In 1886, during President Cleveland’s administration, there was an extended discussion in the Senate with reference to its relations to the Executive caused by the refusal of the Attorney General to transmit to the Senate certain documents concerning the administration of the Office of the District Attorney for the Southern District of South Alabama, and suspension of George W. Durkin, the late incumbent. The majority of the Senate Committee on the Judiciary concluded that it was entitled to know all that officially exists or takes place in any of the departments of Government and that neither the President nor the head of a department could withhold official facts and information as distinguished from private and unofficial papers.
In his reply President Cleveland disclaimed any intention to withhold official papers, but he denied that papers and documents inherently private or confidential, addressed to the President or a head of a department, having reference to an act entirely executive such as the suspension of an official, were changed in their nature and became official when placed for convenience in the custody of a public department. (Richardson, Messages and Papers of the Presidents, vol. 8, pp. 378-79, 381.)
Challenging the attitude that because the executive departments were created by Congress the latter had any supervisory power over them, President Cleveland declared (Eberling, Congressional Investigation, p. 258):
“I do not suppose that the public offices of the United States are regulated or controlled in their relations to either House of Congress by the fact that they were created by laws enacted by themselves.
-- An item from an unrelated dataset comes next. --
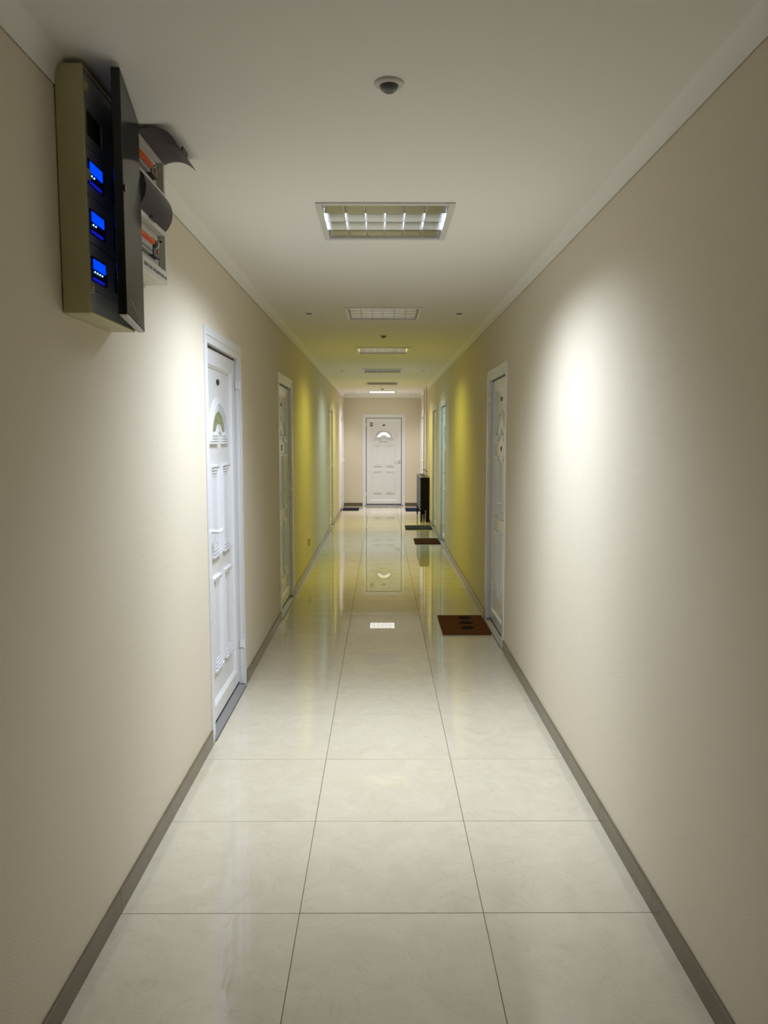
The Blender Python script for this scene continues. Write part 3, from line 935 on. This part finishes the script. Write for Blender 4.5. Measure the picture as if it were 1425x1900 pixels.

It must be that these instrumentalities were created for the benefit of the people and to answer the general purposes of government under the Constitution and the laws, and that they are unencumbered by any lien in favor of either branch of Congress growing out of their construction, and unembarrassed by any obligation to the Senate as the price of their creation.”
PRESIDENT THEODORE ROOSEVELT’S ADMINISTRATION
In 1909, during the administration of President Theodore Roosevelt, the question of the right of the President to exercise complete direction and control over heads of executive departments was raised again. At that time the Senate passed a resolution directing the Attorney General to inform the Senate whether certain legal proceedings had been instituted against the United States Steel Corporation, and if not, the reasons for its nonaction. Request was also made for any opinion of the Attorney General, if one was written. President Theodore Roosevelt replied refusing to honor this request upon the ground that “Heads of the Executive Departments are subject to the Constitution, and to the laws passed by the Congress in pursuance of the Constitution, and to the directions of the President of the United States, but to no other direction whatever” (Congressional Record, vol. 43, pt. 1, 60th Cong., 2d sess., pp. 527-28).
When the Senate was unable to get the documents from the Attorney General, it summoned Herbert K. Smith, the Head of the Bureau of Corporations, and requested the papers and documents on penalty of imprisonment for contempt. Mr. Smith reported the request to the President, who directed him to turn over to the President all the papers in the case “so that I could assist the Senate in the prosecution of its investigation.” President Roosevelt then informed Senator Clark of the Judiciary Committee what had been done, that he had the papers and the only way the Senate could get them was through his impeachment. President Roosevelt also explained that some of the facts were given to the Government under the seal of secrecy and cannot be divulged, “and I will see to it that the word of this Government to the individual is kept sacred.” (Corwin, The President: Office and Powers, pp. 281, 428; Abbott, The Letters of Archie Butt, Personal Aid to President Roosevelt, pp. 305-6.)
PRESIDENT COOLIDGE’S ADMINISTRATION
In 1924, during the administration of President Coolidge, the latter objected to the action of a special investigating committee appointed by the Senate to investigate the Bureau of Internal Revenue. Request was made by the committee for a list of the companies in which the Secretary of the Treasury was alleged to be interested for the purpose of investigating their tax returns. Calling this exercise of power an unwarranted intrusion, President Coolidge said:
“Whatever may be necessary for the information of the Senate or any of its committees in order to better enable them to perform their legislative or other constitutional functions ought always to be furnished willingly and expeditiously by any department. But it is recognized both by law and custom that there is certain confidential information which it would be detrimental to the public service to reveal” (68th Cong., 1st sess., Record, April 11, 1924, p. 6087).